Well the router I use today has 4 ports (and a built in modem for that matter, but I don’t use that).
I understand I can use a switch, but that means I’ll have to buy a switch in addition to this to replace my router.

[-] Draghetta@lemmy.world 44 points 2 weeks ago

Which is not a bad thing, it’s more unix if you will. Router is a router, switch is a switch.

You provide your own switch and you choose the features: port count, port speed, vlan, etc — or get a 10€ switch if you don’t care. When a port breaks you replace the switch alone.

Multifunction tools are generally a tradeoff where you buy immediate convenience and pay with more ewaste and more money in the long run.

[-] Mad_Punda@feddit.org 12 points 2 weeks ago
[-] rmuk@feddit.uk 5 points 2 weeks ago

I also wanted to chime in with the perennial point that while this device is a pure expression of the OpenWrt project, they also support hundreds of other devices including, amazingly, a number of large switches, so if you wanted to ditch the separate route appliance altogether you could get all the features with only switch hardware.

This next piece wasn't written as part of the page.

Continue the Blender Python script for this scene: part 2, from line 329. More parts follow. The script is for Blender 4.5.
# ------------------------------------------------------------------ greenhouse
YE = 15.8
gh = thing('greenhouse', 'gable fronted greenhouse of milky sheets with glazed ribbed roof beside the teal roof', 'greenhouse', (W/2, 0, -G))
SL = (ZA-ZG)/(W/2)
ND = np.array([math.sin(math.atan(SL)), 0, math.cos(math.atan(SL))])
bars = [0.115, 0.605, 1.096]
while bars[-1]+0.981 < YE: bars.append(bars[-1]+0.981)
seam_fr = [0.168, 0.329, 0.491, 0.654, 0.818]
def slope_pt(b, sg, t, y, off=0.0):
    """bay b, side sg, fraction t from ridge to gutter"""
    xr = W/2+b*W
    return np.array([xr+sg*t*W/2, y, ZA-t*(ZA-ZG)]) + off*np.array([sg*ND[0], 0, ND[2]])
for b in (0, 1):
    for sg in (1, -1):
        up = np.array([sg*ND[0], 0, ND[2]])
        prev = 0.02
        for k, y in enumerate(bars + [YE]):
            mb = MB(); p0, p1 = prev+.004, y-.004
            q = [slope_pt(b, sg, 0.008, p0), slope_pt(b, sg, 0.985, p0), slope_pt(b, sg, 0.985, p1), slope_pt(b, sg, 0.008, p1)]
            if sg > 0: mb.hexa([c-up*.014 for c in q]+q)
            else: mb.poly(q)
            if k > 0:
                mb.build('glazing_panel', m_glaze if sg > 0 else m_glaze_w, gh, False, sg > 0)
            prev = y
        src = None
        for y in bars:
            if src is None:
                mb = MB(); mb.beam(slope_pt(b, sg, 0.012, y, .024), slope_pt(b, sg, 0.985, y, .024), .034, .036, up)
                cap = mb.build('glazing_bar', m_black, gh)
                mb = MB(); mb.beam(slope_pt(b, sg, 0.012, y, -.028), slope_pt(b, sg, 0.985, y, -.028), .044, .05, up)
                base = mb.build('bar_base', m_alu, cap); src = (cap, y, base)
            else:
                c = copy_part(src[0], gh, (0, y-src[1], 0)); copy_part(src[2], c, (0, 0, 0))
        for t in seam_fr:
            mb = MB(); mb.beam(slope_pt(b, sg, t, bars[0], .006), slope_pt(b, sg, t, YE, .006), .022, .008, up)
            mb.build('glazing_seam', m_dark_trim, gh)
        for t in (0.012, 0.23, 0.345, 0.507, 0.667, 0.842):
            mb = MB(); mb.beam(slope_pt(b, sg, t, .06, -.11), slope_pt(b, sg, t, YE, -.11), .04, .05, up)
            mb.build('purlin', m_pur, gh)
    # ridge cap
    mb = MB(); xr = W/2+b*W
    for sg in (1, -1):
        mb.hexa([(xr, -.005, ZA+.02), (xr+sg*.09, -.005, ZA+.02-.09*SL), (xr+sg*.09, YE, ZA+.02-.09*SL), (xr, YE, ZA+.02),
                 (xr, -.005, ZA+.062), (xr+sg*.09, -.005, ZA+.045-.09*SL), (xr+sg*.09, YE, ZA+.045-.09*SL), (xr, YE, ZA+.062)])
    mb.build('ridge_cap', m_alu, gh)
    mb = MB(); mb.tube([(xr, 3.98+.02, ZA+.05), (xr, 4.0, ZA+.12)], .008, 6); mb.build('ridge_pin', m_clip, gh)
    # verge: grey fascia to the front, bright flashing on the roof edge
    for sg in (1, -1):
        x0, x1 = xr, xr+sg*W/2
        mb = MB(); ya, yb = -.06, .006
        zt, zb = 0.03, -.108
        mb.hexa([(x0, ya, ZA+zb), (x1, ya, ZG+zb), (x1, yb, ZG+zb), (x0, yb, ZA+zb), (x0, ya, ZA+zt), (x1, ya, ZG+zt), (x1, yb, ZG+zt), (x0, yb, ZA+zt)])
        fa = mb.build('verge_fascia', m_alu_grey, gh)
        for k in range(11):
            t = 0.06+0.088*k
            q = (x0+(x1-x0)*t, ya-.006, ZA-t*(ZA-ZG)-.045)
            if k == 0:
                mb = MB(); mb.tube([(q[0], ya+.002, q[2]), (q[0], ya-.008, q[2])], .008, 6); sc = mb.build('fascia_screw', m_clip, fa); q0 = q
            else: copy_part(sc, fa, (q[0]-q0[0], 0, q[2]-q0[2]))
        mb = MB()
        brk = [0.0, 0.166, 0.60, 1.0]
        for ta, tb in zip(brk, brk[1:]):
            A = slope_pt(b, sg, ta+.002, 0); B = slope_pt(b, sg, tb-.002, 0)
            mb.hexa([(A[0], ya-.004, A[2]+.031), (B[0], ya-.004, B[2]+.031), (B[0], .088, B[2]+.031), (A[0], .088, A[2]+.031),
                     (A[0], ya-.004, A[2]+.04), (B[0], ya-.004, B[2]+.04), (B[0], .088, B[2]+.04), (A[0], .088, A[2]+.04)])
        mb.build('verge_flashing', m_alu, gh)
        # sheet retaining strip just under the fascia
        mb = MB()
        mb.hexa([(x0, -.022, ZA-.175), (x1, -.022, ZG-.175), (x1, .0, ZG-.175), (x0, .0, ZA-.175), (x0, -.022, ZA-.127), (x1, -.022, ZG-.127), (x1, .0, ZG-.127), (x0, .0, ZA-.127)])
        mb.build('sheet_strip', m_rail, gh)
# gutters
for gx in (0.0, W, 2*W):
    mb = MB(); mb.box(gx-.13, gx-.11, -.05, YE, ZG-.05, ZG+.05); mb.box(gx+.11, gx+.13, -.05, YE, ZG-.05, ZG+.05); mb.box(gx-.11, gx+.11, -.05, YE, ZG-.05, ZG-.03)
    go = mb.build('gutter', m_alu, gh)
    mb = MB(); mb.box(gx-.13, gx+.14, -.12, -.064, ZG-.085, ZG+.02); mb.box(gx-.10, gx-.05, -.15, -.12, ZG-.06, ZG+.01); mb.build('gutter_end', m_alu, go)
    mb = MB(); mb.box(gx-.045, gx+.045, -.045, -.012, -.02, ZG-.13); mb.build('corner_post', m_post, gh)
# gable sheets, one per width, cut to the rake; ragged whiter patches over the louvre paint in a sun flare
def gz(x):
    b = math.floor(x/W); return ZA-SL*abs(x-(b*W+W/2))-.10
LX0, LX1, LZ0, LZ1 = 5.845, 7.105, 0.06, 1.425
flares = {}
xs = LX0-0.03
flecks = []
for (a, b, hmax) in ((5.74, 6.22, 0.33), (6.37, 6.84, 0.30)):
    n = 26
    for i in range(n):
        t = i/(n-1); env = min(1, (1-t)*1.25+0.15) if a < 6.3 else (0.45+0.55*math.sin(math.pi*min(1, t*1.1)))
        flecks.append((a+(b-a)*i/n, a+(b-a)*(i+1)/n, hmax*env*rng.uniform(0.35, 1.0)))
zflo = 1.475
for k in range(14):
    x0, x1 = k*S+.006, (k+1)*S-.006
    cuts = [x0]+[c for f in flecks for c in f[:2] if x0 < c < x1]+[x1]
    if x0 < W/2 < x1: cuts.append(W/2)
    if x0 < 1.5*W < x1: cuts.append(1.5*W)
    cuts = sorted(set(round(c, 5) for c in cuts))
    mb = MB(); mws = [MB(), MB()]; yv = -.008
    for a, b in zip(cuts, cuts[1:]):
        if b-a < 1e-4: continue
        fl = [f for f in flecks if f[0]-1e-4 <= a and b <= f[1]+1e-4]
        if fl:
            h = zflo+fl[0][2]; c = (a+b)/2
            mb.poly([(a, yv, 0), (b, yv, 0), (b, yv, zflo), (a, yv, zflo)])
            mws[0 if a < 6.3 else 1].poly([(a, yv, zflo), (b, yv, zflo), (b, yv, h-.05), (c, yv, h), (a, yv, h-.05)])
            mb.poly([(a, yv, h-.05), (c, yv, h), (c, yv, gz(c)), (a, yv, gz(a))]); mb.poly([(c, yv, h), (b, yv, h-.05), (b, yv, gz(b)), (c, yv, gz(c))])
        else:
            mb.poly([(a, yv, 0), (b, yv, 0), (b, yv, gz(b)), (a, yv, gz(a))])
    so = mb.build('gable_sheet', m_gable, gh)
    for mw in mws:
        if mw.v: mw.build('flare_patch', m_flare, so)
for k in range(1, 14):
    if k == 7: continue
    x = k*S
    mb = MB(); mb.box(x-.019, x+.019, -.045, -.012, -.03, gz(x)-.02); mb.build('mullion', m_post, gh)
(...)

[-] randombullet@programming.dev 18 points 2 weeks ago

The audience of this router most likely already has a standalone switch within their network.

[-] Mad_Punda@feddit.org 4 points 2 weeks ago

I have 3 but they’re not close to the router. (What I’m saying is: I’m likely target audience, but I don’t have an additional switch nearby, since so far any router I had also had a built in switch.)

But yeah, I get it. Modularity makes sense for repairability.